Supplied material:
━━━━━━━━━━━━━━━━━━━━

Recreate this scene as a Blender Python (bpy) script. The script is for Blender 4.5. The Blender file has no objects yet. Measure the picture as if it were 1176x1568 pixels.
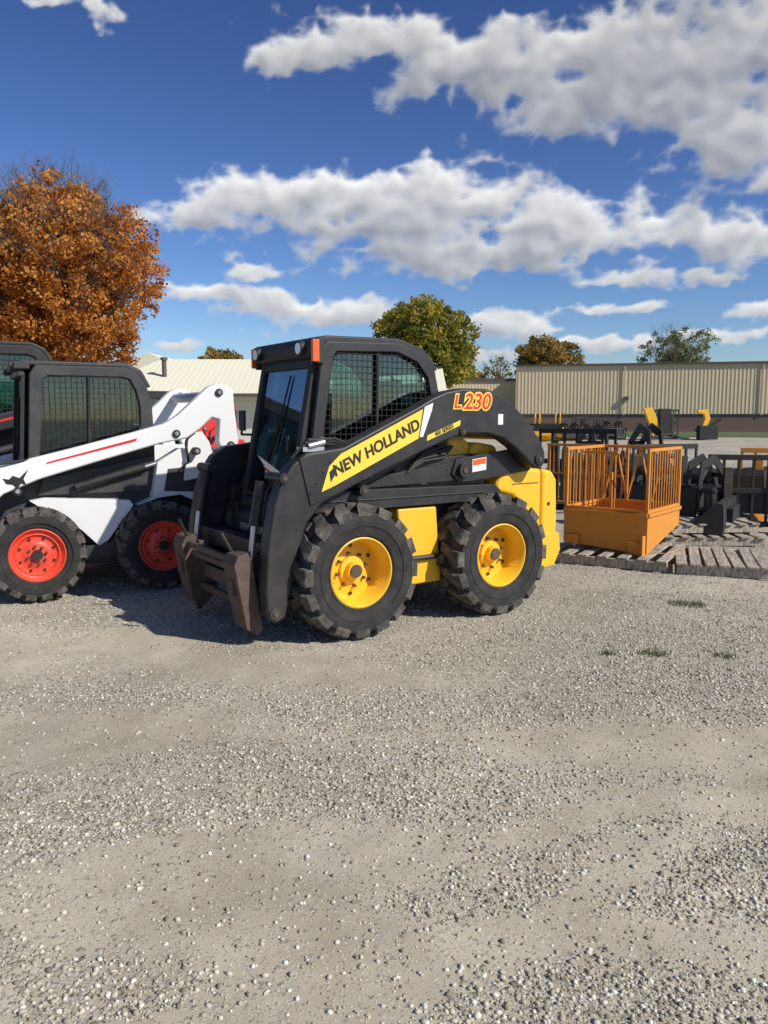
import bpy, math, random, numpy as np
from mathutils import Vector, Matrix
random.seed(7); rng=np.random.default_rng(11)
sc=bpy.context.scene
R=math.radians
# ---------------------------------------------------------------- materials
def newmat(name):
    m=bpy.data.materials.new(name); m.use_nodes=True
    nt=m.node_tree; return m,nt,nt.nodes['Principled BSDF']
def paint(name,col,rough=.4,metal=0,dust=.25,dustcol=(.30,.26,.20),scale=6,bump=.0,coat=0,lowdust=0):
    m,nt,p=newmat(name); n=nt.nodes; l=nt.links
    tc=n.new('ShaderNodeTexCoord')
    nz=n.new('ShaderNodeTexNoise'); nz.inputs['Scale'].default_value=scale; nz.inputs['Detail'].default_value=6; nz.inputs['Roughness'].default_value=.65
    l.new(tc.outputs['Object'],nz.inputs['Vector'])
    mr=n.new('ShaderNodeMapRange'); mr.inputs[1].default_value=.42; mr.inputs[2].default_value=.75; mr.inputs[3].default_value=dust*.15; mr.inputs[4].default_value=dust
    l.new(nz.outputs[0],mr.inputs[0]); fac=mr.outputs[0]
    if lowdust:
        sp=n.new('ShaderNodeSeparateXYZ'); l.new(tc.outputs['Object'],sp.inputs[0])
        m3=n.new('ShaderNodeMapRange'); m3.inputs[1].default_value=1.0; m3.inputs[2].default_value=.15; m3.inputs[3].default_value=0; m3.inputs[4].default_value=lowdust; l.new(sp.outputs[2],m3.inputs[0])
        mu=n.new('ShaderNodeMath'); mu.operation='MULTIPLY'; l.new(m3.outputs[0],mu.inputs[0]); l.new(nz.outputs[0],mu.inputs[1])
        ad=n.new('ShaderNodeMath'); ad.operation='ADD'; ad.use_clamp=True; l.new(fac,ad.inputs[0]); l.new(mu.outputs[0],ad.inputs[1]); fac=ad.outputs[0]
    mx=n.new('ShaderNodeMix'); mx.data_type='RGBA'; l.new(fac,mx.inputs[0])
    mx.inputs[6].default_value=(*col,1); mx.inputs[7].default_value=(*dustcol,1)
    l.new(mx.outputs[2],p.inputs['Base Color'])
    m2=n.new('ShaderNodeMapRange'); m2.inputs[3].default_value=rough; m2.inputs[4].default_value=min(1,rough+.3); l.new(nz.outputs[0],m2.inputs[0])
    l.new(m2.outputs[0],p.inputs['Roughness'])
    p.inputs['Metallic'].default_value=metal; p.inputs['Coat Weight'].default_value=coat
    if bump:
        b=n.new('ShaderNodeBump'); b.inputs['Strength'].default_value=bump; b.inputs['Distance'].default_value=.01
        n2=n.new('ShaderNodeTexNoise'); n2.inputs['Scale'].default_value=60; l.new(tc.outputs['Object'],n2.inputs['Vector'])
        l.new(n2.outputs[0],b.inputs['Height']); l.new(b.outputs[0],p.inputs['Normal'])
    return m
M_char=paint('charcoal_paint',(.012,.0125,.014),.36,dust=.12,dustcol=(.2,.17,.13),lowdust=.20)
M_blk=paint('black_plastic',(.010,.010,.010),.5,dust=.10)
M_yel=paint('yellow_paint',(.86,.48,.016),.33,dust=.18,dustcol=(.55,.38,.14),scale=3)
M_dec=paint('decal_yellow',(.88,.60,.05),.4,dust=.08)
M_wht=paint('white_paint',(.78,.78,.77),.35,dust=.12,dustcol=(.5,.46,.4),lowdust=.3)
M_gry=paint('cab_grey_paint',(.026,.028,.031),.42,dust=.15)
M_red=paint('red_rim_paint',(.78,.055,.022),.35,dust=.15)
M_redp=paint('red_decal',(.62,.02,.02),.4,dust=.05)
M_rub=paint('tire_rubber',(.014,.014,.0145),.8,dust=.30,dustcol=(.15,.135,.11),scale=9,bump=.3)
M_tread=paint('tire_tread',(.030,.028,.026),.9,dust=.80,dustcol=(.23,.20,.165),scale=14,bump=.6)
M_rust=paint('worn_steel',(.075,.048,.036),.6,.1,dust=.75,dustcol=(.17,.12,.085),scale=14,bump=.3)
M_chr=paint('chrome_steel',(.55,.55,.56),.25,.9,dust=.2)
M_org=paint('orange_paint',(.66,.25,.022),.45,dust=.4,dustcol=(.42,.23,.08))
M_lens=paint('orange_lens',(.80,.11,.01),.2,dust=.05)
M_lamp=paint('lamp_glass',(.55,.55,.55),.12,.5,dust=.1)
M_int=paint('interior_fabric',(.03,.03,.033),.8,dust=.2)
M_dy=paint('dark_text',(.01,.01,.01),.4,dust=.05)
def wood():
    m,nt,p=newmat('pallet_wood'); n=nt.nodes;l=nt.links
    tc=n.new('ShaderNodeTexCoord'); mp=n.new('ShaderNodeMapping'); mp.inputs['Scale'].default_value=(9,1.5,4)
    nz=n.new('ShaderNodeTexNoise'); nz.inputs['Scale'].default_value=5; nz.inputs['Detail'].default_value=7
    l.new(tc.outputs['Object'],mp.inputs[0]); l.new(mp.outputs[0],nz.inputs['Vector'])
    r=n.new('ShaderNodeValToRGB'); r.color_ramp.elements[0].position=.3; r.color_ramp.elements[0].color=(.17,.145,.11,1); r.color_ramp.elements[1].position=.68; r.color_ramp.elements[1].color=(.50,.44,.35,1)
    l.new(nz.outputs[0],r.inputs[0]); l.new(r.outputs[0],p.inputs['Base Color']); p.inputs['Roughness'].default_value=.9
    return m
M_wood=wood()
def glass(name,tint,refl=.12):
    m=bpy.data.materials.new(name); m.use_nodes=True; nt=m.node_tree; n=nt.nodes; l=nt.links; n.clear()
    o=n.new('ShaderNodeOutputMaterial'); t=n.new('ShaderNodeBsdfTransparent'); t.inputs[0].default_value=(*tint,1)
    g=n.new('ShaderNodeBsdfGlossy'); g.inputs['Roughness'].default_value=.03; g.inputs[0].default_value=(.8,.85,.9,1)
    f=n.new('ShaderNodeLayerWeight'); f.inputs[0].default_value=.35
    mr=n.new('ShaderNodeMapRange'); mr.inputs[3].default_value=refl; mr.inputs[4].default_value=.8; l.new(f.outputs['Fresnel'],mr.inputs[0])
    x=n.new('ShaderNodeMixShader'); l.new(mr.outputs[0],x.inputs[0]); l.new(t.outputs[0],x.inputs[1]); l.new(g.outputs[0],x.inputs[2]); l.new(x.outputs[0],o.inputs[0])
    return m
M_gl=glass('tinted_glass',(.40,.60,.56),.05)
M_gld=glass('door_glass',(.30,.36,.36),.14)
# ---------------------------------------------------------------- mesh builder
def link(o): sc.collection.objects.link(o); return o
def empty(name,loc,rz,scale=1):
    e=bpy.data.objects.new(name,None); link(e); e.location=loc; e.rotation_euler=(0,0,rz); e.scale=(scale,)*3; e.empty_display_size=.3; return e
class MB:
    def __init__(s): s.v=[];s.f=[];s.m=[]
    def add(s,v,f,m=0):
        o=len(s.v); s.v+= [tuple(x) for x in v]; s.f+=[tuple(i+o for i in q) for q in f]; s.m+=[m]*len(f); return s
    def box(s,c,d,m=0,rot=None):
        v=[]
        for x in(-.5,.5):
            for y in(-.5,.5):
                for z in(-.5,.5):
                    p=Vector((x*d[0],y*d[1],z*d[2]))
                    if rot: p=rot@p
                    v.append(p+Vector(c))
        return s.add(v,[(0,1,3,2),(4,6,7,5),(0,4,5,1),(2,3,7,6),(0,2,6,4),(1,5,7,3)],m)
    def prism(s,pts,b0,b1,m=0):   # side profile (a,z), extruded across b (y=-b)
        n=len(pts); v=[(a,-b0,z) for a,z in pts]+[(a,-b1,z) for a,z in pts]
        ar=sum(pts[i][0]*pts[(i+1)%n][1]-pts[(i+1)%n][0]*pts[i][1] for i in range(n))
        f=[tuple(range(n)),tuple(range(2*n-1,n-1,-1))]+[(i,i+n,(i+1)%n+n,(i+1)%n) for i in range(n)]
        if (ar>0)!=(b0>b1): f=[q[::-1] for q in f]
        return s.add(v,f,m)
    def ring(s,o,i,b0,b1,m=0):
        n=len(o); V=[(a,-b0,z) for a,z in o]+[(a,-b0,z) for a,z in i]+[(a,-b1,z) for a,z in o]+[(a,-b1,z) for a,z in i]
        f=[]
        for k in range(n):
            j=(k+1)%n
            f+=[(k,j,j+n,k+n),(k+2*n,k+3*n,j+3*n,j+2*n),(k,k+2*n,j+2*n,j),(k+n,j+n,j+3*n,k+3*n)]
        return s.add(V,f,m)
    def tube(s,p,q,r,m=0,n=12,r2=None):
        p=Vector(p);q=Vector(q);d=(q-p); 
        if d.length<1e-6: return s
        d.normalize(); u=d.orthogonal().normalized(); w=d.cross(u); r2=r if r2 is None else r2
        v=[p+(u*math.cos(t)+w*math.sin(t))*r for t in [2*math.pi*i/n for i in range(n)]]+[q+(u*math.cos(t)+w*math.sin(t))*r2 for t in [2*math.pi*i/n for i in range(n)]]
        return s.add(v,[(i,(i+1)%n,(i+1)%n+n,i+n) for i in range(n)]+[tuple(range(n-1,-1,-1)),tuple(range(n,2*n))],m)
    def path(s,pts,r,m=0,n=8):
        for a,b in zip(pts[:-1],pts[1:]): s.tube(a,b,r,m,n)
        return s
    def lathe(s,prof,c,side,m=0,n=48): # prof (r, off) axis y through c ; side=+1 -> +b
        v=[]
        for r,o in prof:
            for k in range(n):
                t=2*math.pi*k/n; v.append((c[0]+r*math.cos(t),c[1]-side*o,c[2]+r*math.sin(t)))
        f=[]
        for j in range(len(prof)-1):
            for k in range(n):
                k2=(k+1)%n; q=(j*n+k,j*n+k2,(j+1)*n+k2,(j+1)*n+k); f.append(q if side>0 else q[::-1])
        return s.add(v,f,m)
    def obj(s,name,mats,parent=None,bevel=0,seg=2,ang=35,fix=True):
        me=bpy.data.meshes.new(name); me.from_pydata(s.v,[],s.f)
        for m in mats: me.materials.append(m)
        me.polygons.foreach_set('material_index',s.m)
        if fix:
            import bmesh
            bm=bmesh.new(); bm.from_mesh(me); bmesh.ops.recalc_face_normals(bm,faces=bm.faces); bm.to_mesh(me); bm.free()
        me.polygons.foreach_set('use_smooth',[True]*len(me.polygons))
        try: me.set_sharp_from_angle(angle=R(ang))
        except Exception: pass
        o=link(bpy.data.objects.new(name,me))
        if parent: o.parent=parent
        if bevel:
            b=o.modifiers.new('bevel','BEVEL'); b.width=bevel; b.segments=seg; b.limit_method='ANGLE'; b.angle_limit=R(35); b.harden_normals=True
        return o
def text(name,s,a,z,b,size,ang,mat,parent,shear=0,ext=.0008,sx=1,off=.03):
    c=bpy.data.curves.new(name,'FONT'); c.body=s; c.size=size; c.extrude=ext; c.shear=shear; c.align_x='CENTER'; c.align_y='CENTER'; c.offset=size*off
    o=link(bpy.data.objects.new(name,c)); o.parent=parent; o.location=(a,-b,z); o.rotation_euler=(math.pi/2,-ang,0); o.scale=(sx,1,1); c.materials.append(mat); return o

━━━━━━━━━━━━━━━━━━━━

Instruction:
Count how many lines above carry the word "objects". Only the number is required.

Full answer:
5